## Begin DATA EXTRACT

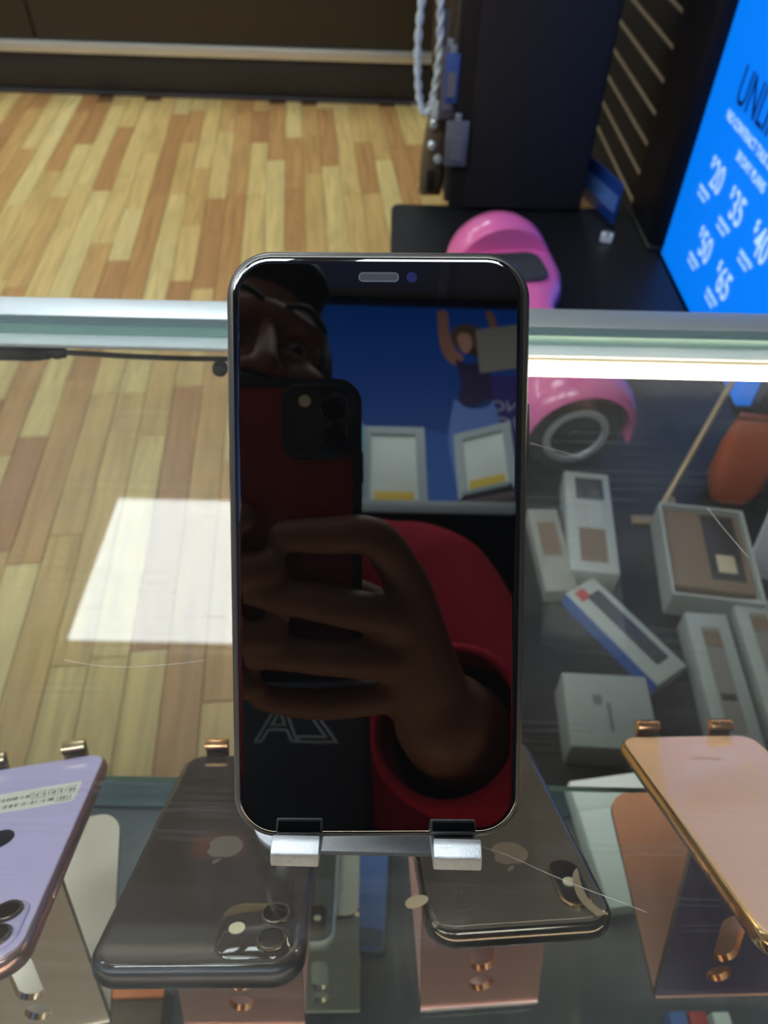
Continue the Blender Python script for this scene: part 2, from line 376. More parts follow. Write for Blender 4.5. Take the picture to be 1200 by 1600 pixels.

## End DATA EXTRACT
## Begin DATA EXTRACT

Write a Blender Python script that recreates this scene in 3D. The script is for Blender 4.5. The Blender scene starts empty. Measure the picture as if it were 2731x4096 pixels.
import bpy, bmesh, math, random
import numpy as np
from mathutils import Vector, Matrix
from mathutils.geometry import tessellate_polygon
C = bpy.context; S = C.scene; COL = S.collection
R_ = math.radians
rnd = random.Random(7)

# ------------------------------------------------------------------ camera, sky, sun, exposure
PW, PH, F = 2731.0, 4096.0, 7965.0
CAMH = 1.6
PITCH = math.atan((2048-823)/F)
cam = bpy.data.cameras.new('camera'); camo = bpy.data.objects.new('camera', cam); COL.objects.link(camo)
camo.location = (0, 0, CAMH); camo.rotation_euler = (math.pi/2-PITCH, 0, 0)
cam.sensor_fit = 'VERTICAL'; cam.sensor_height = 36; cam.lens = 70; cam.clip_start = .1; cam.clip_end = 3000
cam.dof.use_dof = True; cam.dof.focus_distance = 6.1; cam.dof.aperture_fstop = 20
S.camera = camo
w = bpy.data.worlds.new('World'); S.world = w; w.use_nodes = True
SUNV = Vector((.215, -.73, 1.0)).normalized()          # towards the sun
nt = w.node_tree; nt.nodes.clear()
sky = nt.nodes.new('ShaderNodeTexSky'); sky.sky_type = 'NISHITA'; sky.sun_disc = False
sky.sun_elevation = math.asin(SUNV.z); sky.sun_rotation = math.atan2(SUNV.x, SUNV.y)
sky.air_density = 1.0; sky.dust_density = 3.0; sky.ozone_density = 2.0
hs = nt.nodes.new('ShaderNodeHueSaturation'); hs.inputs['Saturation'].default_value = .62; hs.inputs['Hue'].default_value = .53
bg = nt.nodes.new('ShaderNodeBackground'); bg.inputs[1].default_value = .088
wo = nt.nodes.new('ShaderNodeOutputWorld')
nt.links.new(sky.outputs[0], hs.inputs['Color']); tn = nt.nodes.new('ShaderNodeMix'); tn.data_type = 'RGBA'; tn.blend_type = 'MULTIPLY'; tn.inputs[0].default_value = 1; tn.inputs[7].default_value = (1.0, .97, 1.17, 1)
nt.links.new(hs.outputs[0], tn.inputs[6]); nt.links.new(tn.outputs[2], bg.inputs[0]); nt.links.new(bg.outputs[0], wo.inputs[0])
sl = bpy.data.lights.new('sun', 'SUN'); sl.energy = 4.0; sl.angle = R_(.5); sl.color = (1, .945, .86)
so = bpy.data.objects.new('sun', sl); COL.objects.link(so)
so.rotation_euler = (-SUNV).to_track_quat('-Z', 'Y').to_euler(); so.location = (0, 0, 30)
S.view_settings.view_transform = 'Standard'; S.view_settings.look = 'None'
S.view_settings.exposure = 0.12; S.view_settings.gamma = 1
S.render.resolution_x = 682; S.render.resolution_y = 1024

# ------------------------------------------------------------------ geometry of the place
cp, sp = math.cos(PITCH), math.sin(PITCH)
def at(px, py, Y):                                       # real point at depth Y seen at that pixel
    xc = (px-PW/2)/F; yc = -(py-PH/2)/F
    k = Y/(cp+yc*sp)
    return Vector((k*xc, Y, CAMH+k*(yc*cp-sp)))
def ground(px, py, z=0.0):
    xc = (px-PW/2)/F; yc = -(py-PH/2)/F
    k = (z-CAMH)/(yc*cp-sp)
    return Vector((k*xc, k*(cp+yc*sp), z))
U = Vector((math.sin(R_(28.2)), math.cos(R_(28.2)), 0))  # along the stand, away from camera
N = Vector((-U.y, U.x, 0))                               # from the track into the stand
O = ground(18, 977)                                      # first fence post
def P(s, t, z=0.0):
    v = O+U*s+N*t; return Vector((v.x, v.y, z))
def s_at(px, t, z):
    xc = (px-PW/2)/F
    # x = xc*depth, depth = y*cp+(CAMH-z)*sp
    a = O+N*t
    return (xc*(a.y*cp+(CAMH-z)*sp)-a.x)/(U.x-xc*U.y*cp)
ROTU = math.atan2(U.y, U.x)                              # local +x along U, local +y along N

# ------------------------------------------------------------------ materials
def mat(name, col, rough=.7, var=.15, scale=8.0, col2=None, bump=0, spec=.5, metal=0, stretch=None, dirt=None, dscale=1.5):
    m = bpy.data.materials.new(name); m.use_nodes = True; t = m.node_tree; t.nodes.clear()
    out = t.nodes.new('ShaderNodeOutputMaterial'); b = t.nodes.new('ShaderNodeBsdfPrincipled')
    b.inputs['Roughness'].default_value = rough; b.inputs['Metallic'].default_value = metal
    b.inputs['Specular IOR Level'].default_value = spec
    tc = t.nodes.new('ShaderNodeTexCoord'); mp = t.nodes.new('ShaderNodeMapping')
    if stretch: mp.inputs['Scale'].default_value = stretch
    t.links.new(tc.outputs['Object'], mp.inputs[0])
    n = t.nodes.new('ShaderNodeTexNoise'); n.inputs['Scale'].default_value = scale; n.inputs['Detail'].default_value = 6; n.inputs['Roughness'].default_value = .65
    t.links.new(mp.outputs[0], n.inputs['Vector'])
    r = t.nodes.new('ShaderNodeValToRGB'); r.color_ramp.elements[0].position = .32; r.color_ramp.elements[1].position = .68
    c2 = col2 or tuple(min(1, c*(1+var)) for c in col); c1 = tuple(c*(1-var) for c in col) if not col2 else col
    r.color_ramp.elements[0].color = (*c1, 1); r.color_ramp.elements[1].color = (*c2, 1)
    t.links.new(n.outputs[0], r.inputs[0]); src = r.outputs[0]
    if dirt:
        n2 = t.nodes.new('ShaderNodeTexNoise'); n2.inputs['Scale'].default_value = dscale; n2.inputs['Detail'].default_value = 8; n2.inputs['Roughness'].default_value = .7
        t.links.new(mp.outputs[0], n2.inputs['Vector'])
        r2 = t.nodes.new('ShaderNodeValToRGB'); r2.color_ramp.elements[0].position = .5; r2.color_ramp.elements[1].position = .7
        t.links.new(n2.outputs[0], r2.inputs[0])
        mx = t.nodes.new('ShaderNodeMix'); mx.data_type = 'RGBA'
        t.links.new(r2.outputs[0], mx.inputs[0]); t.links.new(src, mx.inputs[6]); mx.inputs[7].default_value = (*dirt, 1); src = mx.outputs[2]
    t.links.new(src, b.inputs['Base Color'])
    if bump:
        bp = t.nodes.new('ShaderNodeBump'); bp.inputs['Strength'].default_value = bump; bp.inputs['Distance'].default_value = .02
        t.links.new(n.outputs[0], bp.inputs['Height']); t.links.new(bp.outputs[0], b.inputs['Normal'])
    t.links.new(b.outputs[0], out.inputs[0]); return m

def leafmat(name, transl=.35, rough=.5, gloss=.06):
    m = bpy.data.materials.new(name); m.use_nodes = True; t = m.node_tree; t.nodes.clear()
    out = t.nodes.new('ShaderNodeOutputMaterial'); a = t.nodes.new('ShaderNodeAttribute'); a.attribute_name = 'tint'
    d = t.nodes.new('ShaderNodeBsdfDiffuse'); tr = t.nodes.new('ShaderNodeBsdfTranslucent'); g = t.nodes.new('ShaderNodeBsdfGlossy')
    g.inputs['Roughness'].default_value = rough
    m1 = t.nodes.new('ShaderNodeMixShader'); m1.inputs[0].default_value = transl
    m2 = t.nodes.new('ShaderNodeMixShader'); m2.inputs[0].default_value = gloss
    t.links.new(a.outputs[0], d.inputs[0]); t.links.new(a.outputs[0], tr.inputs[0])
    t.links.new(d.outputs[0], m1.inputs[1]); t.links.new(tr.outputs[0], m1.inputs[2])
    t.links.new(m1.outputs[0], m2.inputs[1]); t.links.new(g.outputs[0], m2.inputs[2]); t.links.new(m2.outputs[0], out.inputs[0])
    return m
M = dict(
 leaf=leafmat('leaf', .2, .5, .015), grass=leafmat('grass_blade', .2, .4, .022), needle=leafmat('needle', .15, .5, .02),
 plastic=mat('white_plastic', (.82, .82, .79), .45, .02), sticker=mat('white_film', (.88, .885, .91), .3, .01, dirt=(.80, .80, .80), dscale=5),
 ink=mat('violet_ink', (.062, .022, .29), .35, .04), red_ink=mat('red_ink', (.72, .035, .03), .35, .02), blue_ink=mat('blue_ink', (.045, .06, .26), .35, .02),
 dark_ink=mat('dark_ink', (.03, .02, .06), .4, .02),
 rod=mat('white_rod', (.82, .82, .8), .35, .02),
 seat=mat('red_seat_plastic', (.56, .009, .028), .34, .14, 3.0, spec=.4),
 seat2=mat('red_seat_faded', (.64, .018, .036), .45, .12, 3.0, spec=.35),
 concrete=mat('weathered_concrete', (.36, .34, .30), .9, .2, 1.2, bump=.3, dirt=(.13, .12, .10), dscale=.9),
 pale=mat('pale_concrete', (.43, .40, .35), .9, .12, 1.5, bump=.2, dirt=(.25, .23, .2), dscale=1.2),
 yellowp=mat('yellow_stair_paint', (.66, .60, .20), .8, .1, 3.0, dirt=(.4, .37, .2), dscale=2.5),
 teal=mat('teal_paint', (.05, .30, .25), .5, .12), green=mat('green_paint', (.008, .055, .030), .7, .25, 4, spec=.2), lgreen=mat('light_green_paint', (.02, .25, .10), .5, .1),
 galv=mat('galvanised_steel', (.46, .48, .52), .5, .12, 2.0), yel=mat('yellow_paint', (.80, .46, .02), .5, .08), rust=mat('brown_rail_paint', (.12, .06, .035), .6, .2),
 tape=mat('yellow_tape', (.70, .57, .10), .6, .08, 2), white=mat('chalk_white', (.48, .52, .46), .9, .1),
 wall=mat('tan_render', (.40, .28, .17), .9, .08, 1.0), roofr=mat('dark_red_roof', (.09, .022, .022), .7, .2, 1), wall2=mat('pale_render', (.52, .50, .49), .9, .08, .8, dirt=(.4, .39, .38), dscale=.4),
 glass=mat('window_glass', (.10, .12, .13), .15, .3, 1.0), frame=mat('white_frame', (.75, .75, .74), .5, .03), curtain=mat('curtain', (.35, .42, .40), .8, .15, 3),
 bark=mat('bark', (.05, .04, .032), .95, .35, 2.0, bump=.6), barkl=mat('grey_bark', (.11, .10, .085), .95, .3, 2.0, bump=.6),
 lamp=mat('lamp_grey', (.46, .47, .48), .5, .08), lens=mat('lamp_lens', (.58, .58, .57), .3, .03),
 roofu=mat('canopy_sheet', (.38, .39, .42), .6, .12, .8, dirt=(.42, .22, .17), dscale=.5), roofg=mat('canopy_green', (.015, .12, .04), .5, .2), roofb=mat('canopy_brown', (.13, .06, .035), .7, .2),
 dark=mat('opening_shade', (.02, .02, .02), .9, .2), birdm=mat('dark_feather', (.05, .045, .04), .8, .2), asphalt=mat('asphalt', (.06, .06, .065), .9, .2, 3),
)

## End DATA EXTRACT

— GIVEN INSTRUCTION —
Your task is to output exactly the lines from the one with "Write a Blender" through the one with "rnd = random.Random(7)", counting both ends.

— FULL SOLUTION —
Write a Blender Python script that recreates this scene in 3D. The script is for Blender 4.5. The Blender scene starts empty. Measure the picture as if it were 2731x4096 pixels.
import bpy, bmesh, math, random
import numpy as np
from mathutils import Vector, Matrix
from mathutils.geometry import tessellate_polygon
C = bpy.context; S = C.scene; COL = S.collection
R_ = math.radians
rnd = random.Random(7)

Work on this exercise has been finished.